Frick Environmental Center to Offer Sustainable Education

PITTSBURGH — In a lush 644-acre Pittsburgh park, one of the most environmentally friendly buildings in the world is being constructed.

Set in Frick Park, the new 15,500-square-foot Frick Environmental Center, which began its first phase of construction last month, has been designed to meet strict standards for both LEED Platinum certification and the Living Building Challenge. The Living Building Challenge requires building projects to operate cleanly and efficiently, and the environmental center aims to do that with little impact on its surrounding woodlands.

“The center itself is designed to not only be one of the greenest buildings on earth, but to inspire visitors to make choices in their own lives that support environmental and human health,” Pittsburgh Parks Conservancy Director of Education Marijke Hecht said in a statement.

The new center, which will provide environmental education to K-12 students, is a project of the Pittsburgh Parks Conservancy in partnership with the city of Pittsburgh. When finished, the sustainable facility will completely support its own needs for water and energy and will function at net zero energy and net zero water levels by incorporating things such as a ground-source geothermal heating and cooling system; a natural ventilation system; solar panels; and a rainwater collection and irrigation system that includes the use of canopies and permeable pavement in portions of the parking area. Rainwater collected from the center’s roof will be directed to fall in a water curtain, allowing visitors to look out through a veil of rain during downpours. The water will then be directed into the site’s water management system.
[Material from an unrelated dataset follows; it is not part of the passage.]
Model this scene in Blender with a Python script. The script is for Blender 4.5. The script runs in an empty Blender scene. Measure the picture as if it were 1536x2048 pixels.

That reclaimed rainwater will be used for flushing toilets and irrigation purposes. A wetland zone south of the building will absorb overflow from the rainwater harvesting system. Additionally, all waste water will be filtered and treated on-site before it is released naturally on-site.

When completed, the new space — which incorporates locally produced materials — will include indoor learning spaces, a public gathering and reception area, public restrooms and offices, as well as an amphitheater built into a hillside. Two historic gatehouses will be restored, and construction includes a formal entrance landscape, demonstration gardens and the planting of more than 195 trees and 7,000 native plants. An on-site fountain restoration will help with water conservation, and designers are including an interactive pumping system that visitors can control.

“We have designed the new Environmental Center with the goal of creating both a classroom base and a year-round community gathering point for programming that takes people of all ages out into the surrounding woods, streams, meadows and trails of Frick Park,” Pittsburgh Parks Conservancy Founder and CEO Meg Cheever said in a statement. “Our current programming is full to capacity, and the new space will enable us to introduce more children to the beauty and wonder of nature, and to grow our work in providing STEM-based K-12 science curriculum that takes children out of the classroom into the living laboratory of Frick Park.”